The latest "what the ...?" item is the first RERB this morning from the west that found an embankment near Courcelle-sur-Yvette had gone AOL overnight. That's probably all the words you need to accompany the pictures in e.g this report from France £.

Just a couple of things to add. There were all of seven passenger, of whom three were injured, none seriously. Well, it was still before 5 am.

The closure only affects the last two stations, for which 25 buses are providing cover - which sounds quite generous for about 5 km. They have chosen to turn trains at Orsay Ville, which has an extra platform and points, and the remaining three stations have a shuttle.

On another operational point, the terminus at Gif-sur-Yvette has three platforms and five sidings.
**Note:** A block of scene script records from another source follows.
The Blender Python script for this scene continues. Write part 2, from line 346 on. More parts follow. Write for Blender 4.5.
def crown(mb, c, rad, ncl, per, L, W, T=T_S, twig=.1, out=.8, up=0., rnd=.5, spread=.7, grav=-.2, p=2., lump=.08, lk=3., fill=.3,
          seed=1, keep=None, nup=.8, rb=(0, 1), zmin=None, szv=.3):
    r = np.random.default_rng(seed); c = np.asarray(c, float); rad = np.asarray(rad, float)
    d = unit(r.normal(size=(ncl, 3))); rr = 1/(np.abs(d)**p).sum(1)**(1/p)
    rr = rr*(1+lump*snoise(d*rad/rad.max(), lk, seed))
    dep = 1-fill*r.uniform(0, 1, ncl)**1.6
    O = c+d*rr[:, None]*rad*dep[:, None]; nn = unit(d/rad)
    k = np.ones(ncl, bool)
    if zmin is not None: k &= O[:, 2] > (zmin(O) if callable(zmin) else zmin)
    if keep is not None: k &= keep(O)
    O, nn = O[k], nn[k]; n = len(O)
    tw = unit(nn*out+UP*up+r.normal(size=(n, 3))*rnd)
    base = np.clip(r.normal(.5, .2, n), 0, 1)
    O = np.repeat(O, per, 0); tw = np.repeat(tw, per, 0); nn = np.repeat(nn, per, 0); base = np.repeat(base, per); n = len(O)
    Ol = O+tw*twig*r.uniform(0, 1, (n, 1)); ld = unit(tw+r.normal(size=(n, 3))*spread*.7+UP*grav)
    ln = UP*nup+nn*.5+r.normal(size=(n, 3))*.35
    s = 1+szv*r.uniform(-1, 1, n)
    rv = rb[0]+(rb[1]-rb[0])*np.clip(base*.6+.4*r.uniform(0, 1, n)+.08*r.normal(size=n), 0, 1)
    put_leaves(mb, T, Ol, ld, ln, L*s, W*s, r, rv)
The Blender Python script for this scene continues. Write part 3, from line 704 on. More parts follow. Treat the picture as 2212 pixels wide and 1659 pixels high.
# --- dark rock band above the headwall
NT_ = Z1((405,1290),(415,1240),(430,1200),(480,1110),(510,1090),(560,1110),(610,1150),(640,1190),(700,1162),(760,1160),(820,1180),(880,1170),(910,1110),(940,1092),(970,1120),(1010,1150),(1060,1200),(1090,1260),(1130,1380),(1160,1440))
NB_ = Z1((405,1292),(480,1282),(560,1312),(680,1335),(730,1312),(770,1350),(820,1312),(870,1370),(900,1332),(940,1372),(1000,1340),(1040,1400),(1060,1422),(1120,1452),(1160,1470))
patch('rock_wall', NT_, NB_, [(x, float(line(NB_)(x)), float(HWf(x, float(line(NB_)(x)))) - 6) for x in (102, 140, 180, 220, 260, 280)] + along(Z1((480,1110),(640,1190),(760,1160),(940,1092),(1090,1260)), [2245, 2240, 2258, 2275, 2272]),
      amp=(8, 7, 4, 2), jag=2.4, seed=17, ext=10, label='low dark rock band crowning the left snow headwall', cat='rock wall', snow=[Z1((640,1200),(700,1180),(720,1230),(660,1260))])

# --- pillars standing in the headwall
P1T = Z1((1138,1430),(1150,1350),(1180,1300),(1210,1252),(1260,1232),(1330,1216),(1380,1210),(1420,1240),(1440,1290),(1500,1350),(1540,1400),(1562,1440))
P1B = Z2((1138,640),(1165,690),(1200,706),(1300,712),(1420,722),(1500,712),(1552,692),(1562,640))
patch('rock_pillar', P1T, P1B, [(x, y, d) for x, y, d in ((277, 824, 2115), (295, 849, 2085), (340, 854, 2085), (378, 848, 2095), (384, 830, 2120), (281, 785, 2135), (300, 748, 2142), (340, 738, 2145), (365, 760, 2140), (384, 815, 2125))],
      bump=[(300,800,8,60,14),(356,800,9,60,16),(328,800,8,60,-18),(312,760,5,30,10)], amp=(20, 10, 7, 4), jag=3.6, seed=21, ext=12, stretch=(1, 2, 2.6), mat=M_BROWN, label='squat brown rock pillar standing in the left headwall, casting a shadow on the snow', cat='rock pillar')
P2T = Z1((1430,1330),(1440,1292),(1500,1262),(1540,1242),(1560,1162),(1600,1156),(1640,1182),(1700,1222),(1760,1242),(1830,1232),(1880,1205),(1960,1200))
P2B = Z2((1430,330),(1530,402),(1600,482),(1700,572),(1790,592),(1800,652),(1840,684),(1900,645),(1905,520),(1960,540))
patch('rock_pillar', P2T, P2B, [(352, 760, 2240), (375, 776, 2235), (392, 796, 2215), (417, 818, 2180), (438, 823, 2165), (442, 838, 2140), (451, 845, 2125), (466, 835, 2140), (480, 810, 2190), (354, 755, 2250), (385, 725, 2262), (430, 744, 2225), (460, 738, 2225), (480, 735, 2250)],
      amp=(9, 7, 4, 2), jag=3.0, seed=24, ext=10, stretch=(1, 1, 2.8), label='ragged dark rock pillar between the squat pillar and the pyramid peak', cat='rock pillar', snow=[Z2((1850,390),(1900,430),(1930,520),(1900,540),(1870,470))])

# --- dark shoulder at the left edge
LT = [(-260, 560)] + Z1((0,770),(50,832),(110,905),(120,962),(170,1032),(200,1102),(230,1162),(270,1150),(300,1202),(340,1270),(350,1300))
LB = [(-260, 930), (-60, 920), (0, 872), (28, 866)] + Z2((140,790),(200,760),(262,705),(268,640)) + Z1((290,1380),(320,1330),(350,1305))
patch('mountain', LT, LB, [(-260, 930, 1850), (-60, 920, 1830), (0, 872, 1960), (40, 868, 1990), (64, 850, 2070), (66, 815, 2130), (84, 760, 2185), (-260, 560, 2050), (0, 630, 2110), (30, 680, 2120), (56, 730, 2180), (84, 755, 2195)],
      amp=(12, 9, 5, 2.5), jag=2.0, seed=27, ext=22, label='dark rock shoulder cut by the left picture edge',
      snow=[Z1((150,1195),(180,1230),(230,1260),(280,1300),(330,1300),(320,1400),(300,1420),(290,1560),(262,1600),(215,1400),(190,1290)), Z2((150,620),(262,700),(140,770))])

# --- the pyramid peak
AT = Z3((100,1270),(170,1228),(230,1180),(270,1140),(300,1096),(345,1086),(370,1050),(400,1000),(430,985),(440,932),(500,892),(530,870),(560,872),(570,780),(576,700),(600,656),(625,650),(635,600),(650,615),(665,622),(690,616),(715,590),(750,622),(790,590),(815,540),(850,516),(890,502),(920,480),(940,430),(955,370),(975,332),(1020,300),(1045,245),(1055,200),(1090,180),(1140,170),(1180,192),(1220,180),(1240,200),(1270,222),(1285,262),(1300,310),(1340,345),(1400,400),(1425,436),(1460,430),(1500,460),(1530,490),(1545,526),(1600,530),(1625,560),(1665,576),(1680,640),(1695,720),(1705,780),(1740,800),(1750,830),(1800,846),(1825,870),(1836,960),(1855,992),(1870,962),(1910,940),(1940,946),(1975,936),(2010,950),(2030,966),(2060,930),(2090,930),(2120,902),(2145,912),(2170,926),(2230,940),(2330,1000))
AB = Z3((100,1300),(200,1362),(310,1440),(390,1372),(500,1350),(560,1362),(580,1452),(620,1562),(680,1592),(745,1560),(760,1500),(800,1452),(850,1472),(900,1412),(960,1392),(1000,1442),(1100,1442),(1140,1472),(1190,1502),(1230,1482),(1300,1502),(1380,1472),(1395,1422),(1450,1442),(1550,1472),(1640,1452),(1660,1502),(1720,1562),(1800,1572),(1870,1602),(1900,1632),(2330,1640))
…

Presumably it houses several trains overnight and these (bar the one that had the accident) are all trapped. That may not matter today, which is a strike day.

Oh, and you may have seen that Paris Saint-Lazare has been totally closed since early this morning due to a complete lack of signalling*. That's been identified as an insulation failure in a piece of equipment made in 1966 - which sounds rather like August last year at Paris Montparnasse.

*PS: SNCF actually said the fault they found was one of electrical supply control - I'd have though that was obvious at the start! There was one bay with seven failed (1966 vintage) relays in it; whether the last one was the one relay that rules them all or the relay that broke the camel's back isn't clear.